In 1965, when the Warlocks were first starting out, the original band members included Pigpen on electric organ, harmonica, and vocals, Jerry Garcia as lead guitarist, Bob Weir playing rhythm guitar, Billy Kreutzmann on drums, and Dana Morgan Jr. on bass. Dana was a helpful addition because he helped run his father’s music store and provided the band with some needed equipment plus an after-hours rehearsal venue.
They were different right out of the gate because they weren’t totally focused on covering popular radio hits of the day by British-invasion bands like The Beatles, Kinks, and Stones. Their sound was more raw, less polished, and just more authentic and new.
Sue Swanson, known for being a very early friend and fan of the band, recalls rehearsals at Dana Morgan’s, where the group would attempt to listen to current recorded music and imitate it. “My job was to change the 45s,” she explained. ‘Play that part again!’ “I’ll never forget the sound of them practicing in there, and all the cymbals and everything in the whole room would be going. The whole room would be making all this noise.”
It was at Magoo’s Pizza Parlor on Santa Cruz Avenue in Menlo Park where the group played some of its first gigs in May of 1965. Shortly thereafter, it became clear that Dana Morgan Jr. wasn’t going to work out as their bass player, and they met Phil Lesh, who was an accomplished classical musician, although not a bass player. Still, he and Jerry hit it off and Jerry wanted him in the band.

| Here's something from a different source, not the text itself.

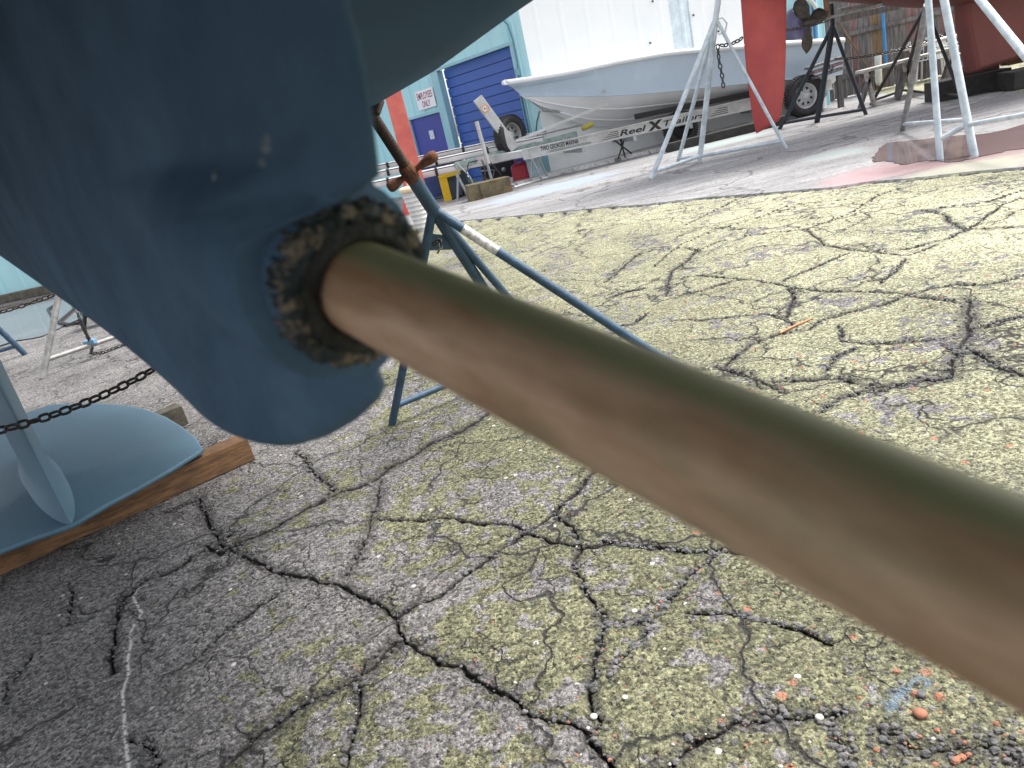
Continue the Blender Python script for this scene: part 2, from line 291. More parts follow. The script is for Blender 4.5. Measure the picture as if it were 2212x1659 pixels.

Eventually, a rumor emerged that someone, somewhere, had seen an album in a record store by another band called The Warlocks. Although it is unclear if this is even true, it prompted the need for a name change, which took some thinking.
One afternoon at Lesh’s apartment, while the band was sitting around smoking DMT and flipping through the dictionary they came across an expression that seemed like the perfect fit for them. “There was ‘grateful dead,’ those words juxtaposed. It was one of those moments, y’know, like everything else on the page went blank, diffuse, just sort of oozed away, and there was grateful dead. Big black letters edged all around in gold, man, blasting out at me, such a stunning combination. So I said, ‘How about Grateful Dead?’ and that was it,” Jerry noted.
The band members didn’t all love it immediately, but other friends and acquaintances thought it was right on, so it stuck. “It’s just repellent enough to filter curious onlookers and just quirky enough that parents don’t like it,” Jerry added with a chuckle.